Le forme di Crowdfunding

Senza dimenticare altre importanti forme di crowdfunding (come il Reward Crowdfunding, che dà l’opportunità di raccogliere denaro in cambio di una ricompensa non monetaria, come un prodotto o un servizio, nonché il Donation Crowdfunding, per lo più utilizzato da organizzazioni senza scopo di lucro), il Crowdinvesting è un’opportunità interessante sia per coloro che intendono finanziare le proprie attività, sia per gli investitori a caccia di rendimenti.
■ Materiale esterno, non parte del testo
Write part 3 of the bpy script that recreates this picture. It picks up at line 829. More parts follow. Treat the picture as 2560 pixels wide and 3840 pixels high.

Nell’ambito del Crowdinvesting sono identificabili due distinte forme tecniche di finanziamento:

  1. Equity Crowdfunding: l’investimento avviene attraverso la sottoscrizione di capitale di rischio e a tutti gli effetti l’investitore diventa socio dell’impresa finanziata;
  2. Lending Crowdfunding: l’investimento avviene attraverso la concessione di un prestito che prevede modalità di rimborso e remunerazione del capitale attraverso un tasso di interesse.

L’investimento sulle piattaforme di Lending Crowdfunding può avvenire in due modi. La prima prevede la suddivisione di un singolo prestito in varie quote che gli investitori possono acquistare autonomamente sui portali.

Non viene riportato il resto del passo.